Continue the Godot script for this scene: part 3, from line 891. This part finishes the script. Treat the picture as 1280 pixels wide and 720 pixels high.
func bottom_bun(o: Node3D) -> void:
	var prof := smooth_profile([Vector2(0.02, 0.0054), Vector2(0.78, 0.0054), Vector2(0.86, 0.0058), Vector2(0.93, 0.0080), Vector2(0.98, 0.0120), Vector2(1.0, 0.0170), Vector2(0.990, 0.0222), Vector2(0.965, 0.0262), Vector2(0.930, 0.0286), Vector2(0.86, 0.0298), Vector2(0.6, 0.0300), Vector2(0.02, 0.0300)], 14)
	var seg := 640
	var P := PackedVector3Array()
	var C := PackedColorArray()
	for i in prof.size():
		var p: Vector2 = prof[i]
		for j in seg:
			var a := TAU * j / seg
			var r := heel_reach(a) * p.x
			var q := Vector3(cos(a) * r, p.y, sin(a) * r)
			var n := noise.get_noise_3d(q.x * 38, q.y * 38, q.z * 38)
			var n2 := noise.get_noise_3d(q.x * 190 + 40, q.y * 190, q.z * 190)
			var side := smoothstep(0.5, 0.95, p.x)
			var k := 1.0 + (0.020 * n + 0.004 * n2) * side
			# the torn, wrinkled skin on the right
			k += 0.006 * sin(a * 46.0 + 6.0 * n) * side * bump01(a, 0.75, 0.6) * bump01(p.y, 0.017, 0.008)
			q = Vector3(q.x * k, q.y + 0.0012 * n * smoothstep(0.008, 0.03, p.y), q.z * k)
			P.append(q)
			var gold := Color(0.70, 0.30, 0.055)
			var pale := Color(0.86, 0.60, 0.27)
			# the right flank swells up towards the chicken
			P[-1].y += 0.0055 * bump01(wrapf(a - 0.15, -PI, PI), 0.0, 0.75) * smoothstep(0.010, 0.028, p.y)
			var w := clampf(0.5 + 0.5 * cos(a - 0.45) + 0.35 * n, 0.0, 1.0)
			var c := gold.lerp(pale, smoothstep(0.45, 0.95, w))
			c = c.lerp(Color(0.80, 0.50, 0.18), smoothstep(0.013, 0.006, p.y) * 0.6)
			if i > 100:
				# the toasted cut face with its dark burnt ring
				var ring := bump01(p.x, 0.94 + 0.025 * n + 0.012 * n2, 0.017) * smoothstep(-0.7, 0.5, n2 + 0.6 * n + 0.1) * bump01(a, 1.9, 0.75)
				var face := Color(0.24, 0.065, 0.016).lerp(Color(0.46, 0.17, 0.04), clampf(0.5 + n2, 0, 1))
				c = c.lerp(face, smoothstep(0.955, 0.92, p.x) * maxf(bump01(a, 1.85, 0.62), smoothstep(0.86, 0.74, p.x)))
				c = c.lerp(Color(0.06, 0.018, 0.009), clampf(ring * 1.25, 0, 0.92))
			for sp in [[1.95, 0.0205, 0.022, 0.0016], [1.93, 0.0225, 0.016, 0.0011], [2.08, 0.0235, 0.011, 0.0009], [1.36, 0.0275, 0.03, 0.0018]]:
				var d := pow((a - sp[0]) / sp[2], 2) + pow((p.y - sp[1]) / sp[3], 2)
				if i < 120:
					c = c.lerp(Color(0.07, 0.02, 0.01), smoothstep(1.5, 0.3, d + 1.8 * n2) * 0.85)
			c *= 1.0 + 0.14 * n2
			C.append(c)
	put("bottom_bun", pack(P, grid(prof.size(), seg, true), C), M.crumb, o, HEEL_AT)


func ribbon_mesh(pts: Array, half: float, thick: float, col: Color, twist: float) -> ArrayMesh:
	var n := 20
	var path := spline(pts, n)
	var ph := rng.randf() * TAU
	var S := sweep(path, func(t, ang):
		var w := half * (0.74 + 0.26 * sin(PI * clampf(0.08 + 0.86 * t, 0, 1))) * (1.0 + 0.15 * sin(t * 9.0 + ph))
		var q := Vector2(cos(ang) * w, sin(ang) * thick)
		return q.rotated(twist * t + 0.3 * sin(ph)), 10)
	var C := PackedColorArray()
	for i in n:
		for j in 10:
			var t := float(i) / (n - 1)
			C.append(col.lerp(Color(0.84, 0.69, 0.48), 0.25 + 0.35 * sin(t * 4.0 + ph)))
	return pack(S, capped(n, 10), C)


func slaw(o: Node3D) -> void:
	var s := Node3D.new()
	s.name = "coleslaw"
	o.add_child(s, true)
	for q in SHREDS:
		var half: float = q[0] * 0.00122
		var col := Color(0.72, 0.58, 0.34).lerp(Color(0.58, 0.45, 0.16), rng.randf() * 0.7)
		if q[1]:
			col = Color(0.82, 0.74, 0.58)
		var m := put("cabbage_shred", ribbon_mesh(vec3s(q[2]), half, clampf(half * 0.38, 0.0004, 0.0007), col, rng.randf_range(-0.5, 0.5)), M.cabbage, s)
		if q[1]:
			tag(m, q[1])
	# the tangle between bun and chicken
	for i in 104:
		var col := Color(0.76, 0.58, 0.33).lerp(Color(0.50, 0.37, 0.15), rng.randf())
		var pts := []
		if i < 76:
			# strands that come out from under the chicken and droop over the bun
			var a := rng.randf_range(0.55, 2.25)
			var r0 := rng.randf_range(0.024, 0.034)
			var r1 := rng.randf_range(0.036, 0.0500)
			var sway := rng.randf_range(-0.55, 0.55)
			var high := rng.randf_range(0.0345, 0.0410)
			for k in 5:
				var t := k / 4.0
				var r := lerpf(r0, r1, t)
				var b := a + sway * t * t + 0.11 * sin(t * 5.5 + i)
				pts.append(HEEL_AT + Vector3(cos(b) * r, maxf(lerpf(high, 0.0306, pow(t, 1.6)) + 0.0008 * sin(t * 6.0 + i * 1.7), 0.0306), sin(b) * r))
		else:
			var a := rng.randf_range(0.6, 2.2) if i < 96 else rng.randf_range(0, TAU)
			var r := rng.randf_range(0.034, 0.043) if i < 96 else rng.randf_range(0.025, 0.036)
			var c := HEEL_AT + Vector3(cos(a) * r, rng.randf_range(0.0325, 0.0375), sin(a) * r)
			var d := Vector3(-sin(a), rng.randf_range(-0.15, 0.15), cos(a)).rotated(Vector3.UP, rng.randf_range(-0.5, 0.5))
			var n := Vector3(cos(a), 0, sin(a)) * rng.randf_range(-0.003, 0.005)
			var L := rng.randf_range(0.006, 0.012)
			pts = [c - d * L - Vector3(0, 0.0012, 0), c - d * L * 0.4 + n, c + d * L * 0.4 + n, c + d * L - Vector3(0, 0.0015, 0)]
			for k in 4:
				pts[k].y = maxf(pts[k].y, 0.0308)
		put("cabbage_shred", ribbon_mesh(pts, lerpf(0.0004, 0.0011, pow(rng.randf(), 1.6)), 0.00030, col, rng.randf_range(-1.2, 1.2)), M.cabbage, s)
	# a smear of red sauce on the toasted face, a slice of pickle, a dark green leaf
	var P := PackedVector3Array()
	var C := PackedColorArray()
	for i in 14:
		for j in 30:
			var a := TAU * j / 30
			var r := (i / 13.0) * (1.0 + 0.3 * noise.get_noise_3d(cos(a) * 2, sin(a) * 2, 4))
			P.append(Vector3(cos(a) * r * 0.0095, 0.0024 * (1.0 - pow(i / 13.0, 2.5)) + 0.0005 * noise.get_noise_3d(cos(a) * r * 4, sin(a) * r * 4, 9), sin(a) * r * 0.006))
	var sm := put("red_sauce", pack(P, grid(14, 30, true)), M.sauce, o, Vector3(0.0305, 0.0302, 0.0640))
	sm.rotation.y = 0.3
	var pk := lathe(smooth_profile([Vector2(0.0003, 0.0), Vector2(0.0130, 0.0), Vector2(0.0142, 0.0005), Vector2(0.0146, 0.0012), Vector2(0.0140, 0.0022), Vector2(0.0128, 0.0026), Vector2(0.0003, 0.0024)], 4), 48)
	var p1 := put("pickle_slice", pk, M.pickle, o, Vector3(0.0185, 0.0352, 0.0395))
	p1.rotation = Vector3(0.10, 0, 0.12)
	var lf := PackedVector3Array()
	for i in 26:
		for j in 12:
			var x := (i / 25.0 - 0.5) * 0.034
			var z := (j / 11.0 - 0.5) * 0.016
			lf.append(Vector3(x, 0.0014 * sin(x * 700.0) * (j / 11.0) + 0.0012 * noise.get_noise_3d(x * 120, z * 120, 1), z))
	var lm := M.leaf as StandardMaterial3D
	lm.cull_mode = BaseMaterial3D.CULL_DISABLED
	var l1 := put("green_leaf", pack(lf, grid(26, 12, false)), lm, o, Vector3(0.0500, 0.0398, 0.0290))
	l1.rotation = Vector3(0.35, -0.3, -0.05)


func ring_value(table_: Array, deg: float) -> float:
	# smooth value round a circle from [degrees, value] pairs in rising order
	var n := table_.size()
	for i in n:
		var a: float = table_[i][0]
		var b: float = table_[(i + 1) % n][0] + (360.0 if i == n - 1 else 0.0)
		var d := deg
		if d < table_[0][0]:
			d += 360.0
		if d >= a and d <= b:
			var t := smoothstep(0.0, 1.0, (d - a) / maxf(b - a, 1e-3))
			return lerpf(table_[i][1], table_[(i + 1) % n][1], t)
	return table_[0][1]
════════
Reproduce every line of the listing above in which the string "from" appears.

Continue the Godot script for this scene: part 3, from line 891. This part finishes the script. Treat the picture as 1280 pixels wide and 720 pixels high.
			# strands that come out from under the chicken and droop over the bun
	# smooth value round a circle from [degrees, value] pairs in rising order